To top it all off, I had some spare 3M wall hanger strips floating around so I repurposed one to affix my travel tag to the top of this contraption using velcro

An aerial photo of the assembled metal wallet sitting on a table surface. It is positioned right side up this time showing the red top plate. On top of the red plate is the small badge sized transit card, seemingly hovering in place. It's actually attached to a velcro strip although you can't visually tell that from the photo.

Et voila, a pretty compact setup if I say so myself!

A side photo of the assembled metal wallet sitting on a table surface. It's positioned in the same way as the previous photo just with the angle being from the side. If the reader were to squint, they could make out the velcro strip mentioned before but no attention is drawn to it.

Untangling my headphones

I used to have various pairs of earbuds over the years that were good enough.

A close up photo of a table surface with two pieces of paper. One on the left says "Such a mess to untangle" with a sad face and an arrow pointing to the right.
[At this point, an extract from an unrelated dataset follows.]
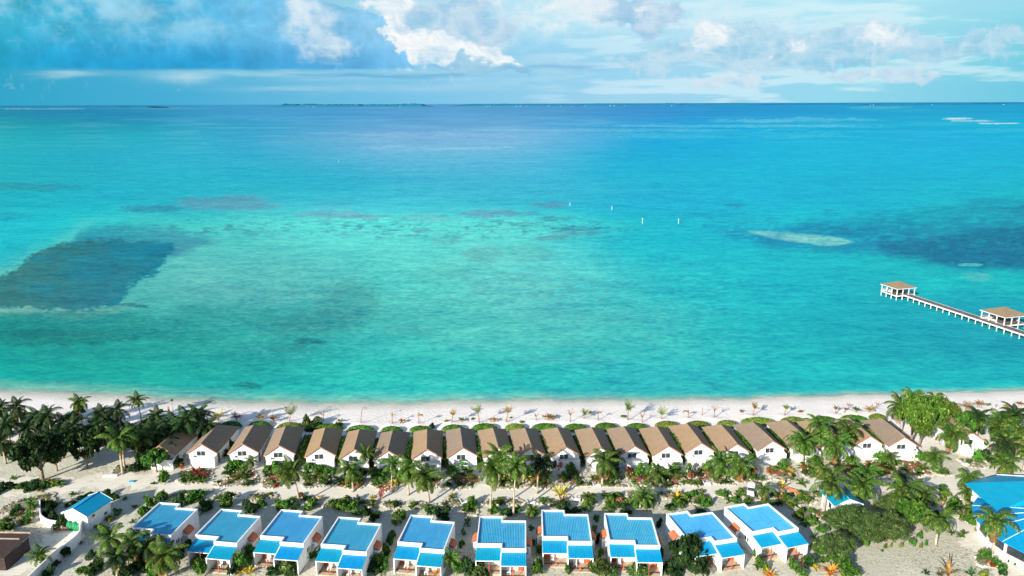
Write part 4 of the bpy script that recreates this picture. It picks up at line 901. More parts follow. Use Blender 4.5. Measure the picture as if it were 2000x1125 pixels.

The piece of paper on the right is a ridiculously bad drawing of wired earbuds with text at the top that reads "Wired earbuds". I no longer had the them in my position so this is supposed to be a placeholder for the real thing.

I felt like I must have lost multiple hours of my life just untangling them over the years so I decided I might as well invest in a decent pair.

While they seem to be much more popular and acclaimed these days, I had taken a gamble at the time and invested in a pair of Sony WF-1000XM3 Wireless Earbuds during a period when the Apple Airpods were basically the only thing you were supposed to buy.

Given the price, I actually opted to pay them off over a period of time (might as well build my credit score after all!)

That said, they’ve been a worthwhile investment for me. The battery life is great, considering they’re properly wireless, and I’m always surprised how many charges I can get from putting them back in the case. When using them as a daily driver, back when walking to work was a thing, I would generally only need to recharge them once a week at most? More like once every 2 weeks I think.

A side view of a table with two pieces of paper and a red almost electronic pouch looking thing that has a red glowing light. It's actually a pair of Sony WF-1000XM3 Wireless Earbuds in their carry card but unfortunately, it's hard to make out in the photo. Maybe it's just hard to make out on my monitor. Anyway, the pieces of paper are the paper placeholder of my wired earbuds and an arrow pointing right to indicate they've transformed into the new wireless earbuds.

Also, I’ve been pleasantly surprised at the software updates that still roll out. About 6 months after I bought them, they received support for Amazon Alexa, which was a nice surprise given they already support the Google Assistant. Not that I use either…

Wrapping up

I believe that covers everything?

I’ve reduced my wallet by probably 90%, moved my transit card to its own dedicated spot since it’s on the “hot path” and I no longer have to spend any time untangling my headphones

A close up of three items on the table surface. To the right, and closest to the camera, is my phone. It's the Google Pixel 3a and it shows a almost purely black lock screen except for the time, some Japanese song playing on Spotify and the weather which is 19 degrees celcius at the time of the photo. To the right, also close to the camera is the carry case for the Sony wireless earbuds. At the back of the photo, and quite blurred, is the metallic wallet.

As I mentioned earlier, I’ve made some further changes which I’ll likely cover in a 2020 edition of this post.

A mid range shot of the same three items from the previous photo on a table surface. They are just sitting in a slightly different configuration but the details are all the same.

Mainly, I found that while the wallet served me well, it was a bit too heavy to take when I took up running earlier this year.

My fix was to just unscrew it, take out my two main house keys and keep them in my pocket but reassembling my wallet got kinda tedious pretty quickly.